После установления дипломатических отношений между Китаем и Таиландом ситуация сразу изменилась. Вчерашний враг стал союзником. Вчерашний союзник превратился в балласт. У государственных деятелей не бывает друзей, у них есть только интересы.
Угощение на поминках ничем не напоминало лучшую в мире китайскую кухню, славящуюся бесчисленным множеством способов приготовления любого блюда. Солдаты, десятки лет провоевавшие в джунглях, потеряли всякий вкус к изысканному блюду под названием «сто птиц в одном гнезде». На столе не было ни угрей в грибном соусе, ни яиц, которые месяцами выдерживают в земле. Здесь, высоко в горах, не подавались утки по-пекински, акульи плавники или «ласточкины гнезда». Свинина в пикантном соусе была слишком жирна, а рис слипался. Даже бамбуковые побеги не имели присущего им вкуса.

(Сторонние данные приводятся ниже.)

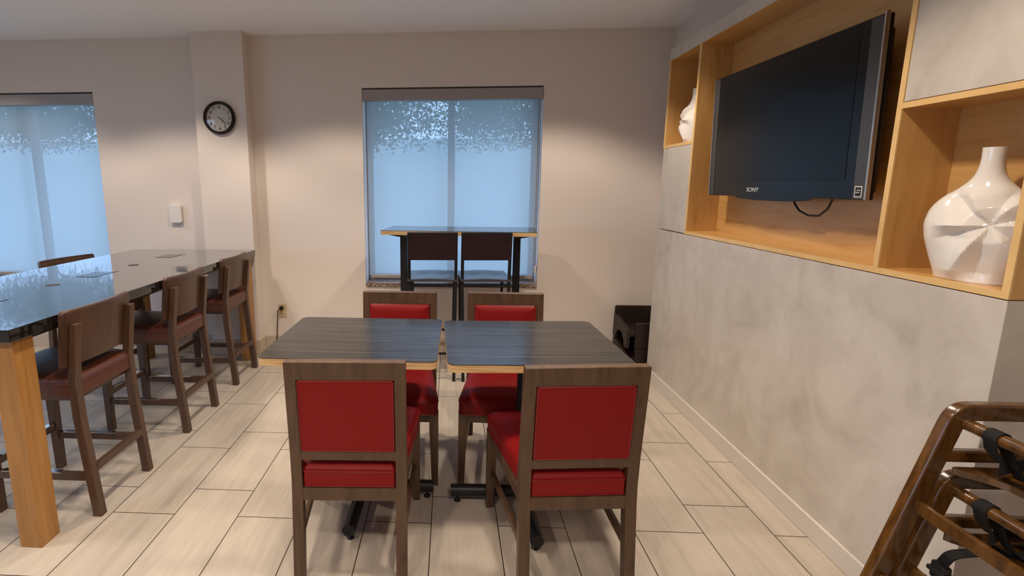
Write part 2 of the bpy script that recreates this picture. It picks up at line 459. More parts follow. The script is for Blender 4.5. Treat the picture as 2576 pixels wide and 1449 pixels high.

Я сидел в окружении ближайших сподвижников Туана, между высшими штабными офицерами, ветеранами боев и торговли наркотиками, ел палочками рис и пил терпкий черный чай и крепкую водку.
Не успевал я осушить рюмку, как кто-нибудь тут же мне доливал и приглашал выпить. Так могло проявляться и простое желание забыться, но скорее всего это делалось специально. Меня пытались споить в надежде, что алкоголь развяжет мне язык. Я не противился. Каждый раз, когда мне доливали, им тоже приходилось делать глоток-другой. А пили они уже третий день. Мне оставалось только время от времени вставлять в разговор малозначащие вопросы и ждать, когда мои собеседники свалятся под стол.
— Я прошел с ним десять кампаний, — сказал на ломаном английском старый полковник, сидевший во главе стола, и утер слезу.
Я не стал спрашивать, была ли в их числе битва у Бан-Квана в Лаосе, где гоминьдановские войска атаковали «личную» армию шанского полководца Чан Шифу, чтобы отнять годовой урожай переправляемого из Бирмы опия-сырца. Наверняка полковник участвовал в ней: на «опиумные» войны генералы Туан и Ли посылали лучшие свои части. Но к чему вызывать лишние подозрения: случайный турист не должен много знать.
«Нам приходится бороться со злом коммунизма. Но для этого нужна армия. А армии нужны винтовки. Чтобы их купить, нужны деньги. В этих горах существует только один способ их добыть — опий», — откровенно признавался господин Туан в марте 1967 года.